Grünheides Bürgermeister Arne Christiani (parteilos) gibt am Donnerstagabend Interviews vor Teslas temporärem Bürgerbüro.
Grünheides Bürgermeister Arne Christiani (parteilos) gibt am Donnerstagabend Interviews vor Teslas temporärem Bürgerbüro.

© Kevin P. Hoffmann

Wichtiger sei, sagt der Bürgermeister: „Wir kämpfen seit 20 Jahren darum, eine hochindustrielle Ansiedelung zu bekommen. Und die kommt jetzt.“ Christiani erklärt auch an diesem Abend, dass das kleine Lager Tesla-Gegner sich überwiegend aus Leuten rekrutiere, die irgendwann zugezogen seien, weil es hier „nur Wald und Wasser“ gäbe.
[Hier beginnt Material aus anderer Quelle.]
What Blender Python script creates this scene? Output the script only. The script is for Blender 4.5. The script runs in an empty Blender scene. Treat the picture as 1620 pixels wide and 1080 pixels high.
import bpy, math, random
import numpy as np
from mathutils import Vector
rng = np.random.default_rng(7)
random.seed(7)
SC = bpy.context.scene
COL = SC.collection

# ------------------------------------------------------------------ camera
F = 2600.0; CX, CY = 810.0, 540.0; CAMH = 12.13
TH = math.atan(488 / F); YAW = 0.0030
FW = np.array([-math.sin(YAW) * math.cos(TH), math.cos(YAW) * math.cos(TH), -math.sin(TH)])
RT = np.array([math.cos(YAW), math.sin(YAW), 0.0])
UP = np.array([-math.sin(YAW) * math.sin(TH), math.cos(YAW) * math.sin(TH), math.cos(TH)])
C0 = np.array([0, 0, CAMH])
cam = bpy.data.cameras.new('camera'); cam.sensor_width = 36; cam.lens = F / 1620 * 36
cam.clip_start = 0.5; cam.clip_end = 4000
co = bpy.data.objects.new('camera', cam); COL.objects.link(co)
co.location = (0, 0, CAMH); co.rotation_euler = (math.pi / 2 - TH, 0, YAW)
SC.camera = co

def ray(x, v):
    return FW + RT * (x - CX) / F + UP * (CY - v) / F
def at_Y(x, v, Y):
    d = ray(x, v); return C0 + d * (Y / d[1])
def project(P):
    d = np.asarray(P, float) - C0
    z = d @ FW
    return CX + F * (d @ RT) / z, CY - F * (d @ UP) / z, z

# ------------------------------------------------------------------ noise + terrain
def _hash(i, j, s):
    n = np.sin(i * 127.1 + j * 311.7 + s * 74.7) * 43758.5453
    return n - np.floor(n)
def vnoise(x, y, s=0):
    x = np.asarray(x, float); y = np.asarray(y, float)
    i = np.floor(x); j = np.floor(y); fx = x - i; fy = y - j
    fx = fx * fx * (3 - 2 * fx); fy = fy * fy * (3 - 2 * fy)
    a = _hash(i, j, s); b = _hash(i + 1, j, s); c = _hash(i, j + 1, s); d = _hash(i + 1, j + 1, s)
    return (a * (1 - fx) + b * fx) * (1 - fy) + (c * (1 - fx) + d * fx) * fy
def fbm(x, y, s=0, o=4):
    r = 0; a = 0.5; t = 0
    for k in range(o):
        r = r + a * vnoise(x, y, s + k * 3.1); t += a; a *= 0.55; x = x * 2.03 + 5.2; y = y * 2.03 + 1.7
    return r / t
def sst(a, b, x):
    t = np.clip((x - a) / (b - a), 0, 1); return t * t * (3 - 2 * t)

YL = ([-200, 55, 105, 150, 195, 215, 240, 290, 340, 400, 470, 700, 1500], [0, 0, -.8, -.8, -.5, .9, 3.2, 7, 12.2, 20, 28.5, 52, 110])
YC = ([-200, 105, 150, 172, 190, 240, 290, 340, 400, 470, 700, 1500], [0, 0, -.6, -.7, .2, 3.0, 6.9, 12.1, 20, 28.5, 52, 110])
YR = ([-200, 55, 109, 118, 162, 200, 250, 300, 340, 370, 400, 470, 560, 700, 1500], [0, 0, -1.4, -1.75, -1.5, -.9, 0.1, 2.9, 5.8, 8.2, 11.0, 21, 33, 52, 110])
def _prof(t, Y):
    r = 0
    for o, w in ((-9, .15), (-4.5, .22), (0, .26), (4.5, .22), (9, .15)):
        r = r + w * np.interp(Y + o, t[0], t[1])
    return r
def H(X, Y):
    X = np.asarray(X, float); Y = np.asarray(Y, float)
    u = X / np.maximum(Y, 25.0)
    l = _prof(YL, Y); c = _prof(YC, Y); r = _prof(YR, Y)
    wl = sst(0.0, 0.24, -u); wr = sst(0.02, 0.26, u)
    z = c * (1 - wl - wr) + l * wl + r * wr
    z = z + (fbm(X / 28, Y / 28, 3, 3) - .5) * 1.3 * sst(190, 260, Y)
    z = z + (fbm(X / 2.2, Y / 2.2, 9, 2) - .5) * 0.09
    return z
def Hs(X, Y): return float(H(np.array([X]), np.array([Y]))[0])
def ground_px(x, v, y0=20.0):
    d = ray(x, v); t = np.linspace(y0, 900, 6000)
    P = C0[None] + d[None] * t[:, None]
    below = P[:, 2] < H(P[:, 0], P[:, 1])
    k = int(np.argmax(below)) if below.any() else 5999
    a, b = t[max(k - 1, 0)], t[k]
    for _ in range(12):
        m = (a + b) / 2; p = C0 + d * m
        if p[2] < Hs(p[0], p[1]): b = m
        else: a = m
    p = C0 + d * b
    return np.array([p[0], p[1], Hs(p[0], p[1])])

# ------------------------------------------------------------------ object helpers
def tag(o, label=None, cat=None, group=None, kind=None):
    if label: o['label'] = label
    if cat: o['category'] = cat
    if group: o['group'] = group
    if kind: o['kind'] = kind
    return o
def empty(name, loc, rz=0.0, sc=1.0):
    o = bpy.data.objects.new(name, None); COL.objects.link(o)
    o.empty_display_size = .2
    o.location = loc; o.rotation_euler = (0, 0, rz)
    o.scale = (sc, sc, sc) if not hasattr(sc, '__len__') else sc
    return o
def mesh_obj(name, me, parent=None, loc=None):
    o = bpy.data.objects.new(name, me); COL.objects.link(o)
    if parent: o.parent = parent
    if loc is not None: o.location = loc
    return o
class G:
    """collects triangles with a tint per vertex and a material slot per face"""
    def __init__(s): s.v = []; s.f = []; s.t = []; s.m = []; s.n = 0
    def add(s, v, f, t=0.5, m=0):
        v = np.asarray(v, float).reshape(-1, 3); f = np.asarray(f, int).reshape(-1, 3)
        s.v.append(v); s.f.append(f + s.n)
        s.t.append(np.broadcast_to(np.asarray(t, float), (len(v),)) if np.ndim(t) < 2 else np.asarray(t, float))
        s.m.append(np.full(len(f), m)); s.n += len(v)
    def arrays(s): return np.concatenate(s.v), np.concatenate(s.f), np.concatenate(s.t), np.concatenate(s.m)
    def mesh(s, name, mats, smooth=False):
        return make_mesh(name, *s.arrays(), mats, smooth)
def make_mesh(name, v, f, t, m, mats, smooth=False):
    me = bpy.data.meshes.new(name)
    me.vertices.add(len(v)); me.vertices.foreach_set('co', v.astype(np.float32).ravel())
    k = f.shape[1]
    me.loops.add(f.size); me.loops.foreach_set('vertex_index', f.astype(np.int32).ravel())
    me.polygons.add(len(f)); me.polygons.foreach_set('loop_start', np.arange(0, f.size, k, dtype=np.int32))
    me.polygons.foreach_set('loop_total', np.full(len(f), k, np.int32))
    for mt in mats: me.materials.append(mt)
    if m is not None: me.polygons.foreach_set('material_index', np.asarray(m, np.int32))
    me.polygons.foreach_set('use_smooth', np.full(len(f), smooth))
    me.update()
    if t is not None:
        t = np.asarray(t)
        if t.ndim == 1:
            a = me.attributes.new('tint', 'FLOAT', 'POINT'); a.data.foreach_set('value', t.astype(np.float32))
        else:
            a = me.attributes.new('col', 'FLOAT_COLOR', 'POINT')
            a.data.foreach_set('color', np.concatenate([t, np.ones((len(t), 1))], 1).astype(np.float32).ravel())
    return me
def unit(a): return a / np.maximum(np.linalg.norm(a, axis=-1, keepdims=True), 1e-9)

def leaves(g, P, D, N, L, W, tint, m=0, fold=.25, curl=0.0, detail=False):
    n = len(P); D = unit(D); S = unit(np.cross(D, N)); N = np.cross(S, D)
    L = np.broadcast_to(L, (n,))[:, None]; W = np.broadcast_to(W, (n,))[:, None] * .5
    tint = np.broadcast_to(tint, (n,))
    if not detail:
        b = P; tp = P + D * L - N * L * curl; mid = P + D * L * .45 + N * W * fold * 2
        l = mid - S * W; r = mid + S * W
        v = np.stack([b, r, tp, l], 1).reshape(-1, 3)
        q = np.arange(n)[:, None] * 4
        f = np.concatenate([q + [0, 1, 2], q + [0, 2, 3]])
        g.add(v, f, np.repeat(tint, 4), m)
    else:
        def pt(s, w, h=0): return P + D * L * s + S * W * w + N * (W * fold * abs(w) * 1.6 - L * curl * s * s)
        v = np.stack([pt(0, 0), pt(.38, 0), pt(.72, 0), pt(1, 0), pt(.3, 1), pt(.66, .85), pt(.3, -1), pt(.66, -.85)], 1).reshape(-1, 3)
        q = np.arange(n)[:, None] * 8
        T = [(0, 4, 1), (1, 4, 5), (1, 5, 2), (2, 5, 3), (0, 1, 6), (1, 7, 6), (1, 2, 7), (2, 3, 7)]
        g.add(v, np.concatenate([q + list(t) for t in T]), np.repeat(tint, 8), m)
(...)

Diese Nachbarn hätten verkannt, dass man hier immer schon mehr haben wollte.

„Das macht uns Angst“

Gerd und Hannelore Hoffmann zählen womöglich zu diesen Leuten, die Christiani im Blick hat, wobei sie nicht zu den rund 50 Personen zählten, die sich am vergangenen Wochenende zu einem Demonstrationszug getroffen haben. Die Hoffmanns kamen vor 22 Jahren aus Berlin, gehen nicht sofort in das Bürgerbüro, suchen aber auch Antworten auf ihre Fragen: „Wo bleiben die, die hier wohnen, wenn 400 Lkw am Tag Teile anliefern oder abholen?“, fragt Frau Hoffmann. Es fehle die Infrastruktur. „Es ist ein Skandal, dass das nicht vorher geregelt ist. Das macht uns Angst“.

Drinnen in dem Büro sind Christine de Bailly und die drei Gäste von Teslas-Agentur in Gesprächen. Es bleibt ruhig und gesittet. Kein lautes Wort. Es träfe doch die falschen, das spüren offenbar auch die Kritiker der Fabrik. Es scheint gut möglich, dass mancher besorgte Anwohner seine Gangart ändert, sollten Teslas Leute sich hier auch einmal persönlich blicken lassen.

Nachtrag vom 21. Januar: Eine Ansprechpartnerin von der Agentur Arcadis legt Wert auf die Feststellung, dass sie - anders als im Artikel behauptet - den Auftrag von Tesla klar definiert habe: "Wir als Abteilung für Kommunikation und Bürgerbeteiligung des Unternehmens Arcadis Germany GmbH wurden von Tesla beauftragt, ein Bürgerbüro in Grünheide einzurichten und zu betreuen, um die Bürgerinnen und Bürger über das Projekt zu informieren, offene Fragen zu klären und eventuelle Sorgen sowie Feedback zum Vorhaben entgegen zu nehmen. Dabei haben wir jedoch kein Mandat, um Presseinterviews zu geben", teilte die Arcadis-Vertreterin vor Ort schriftlich mit.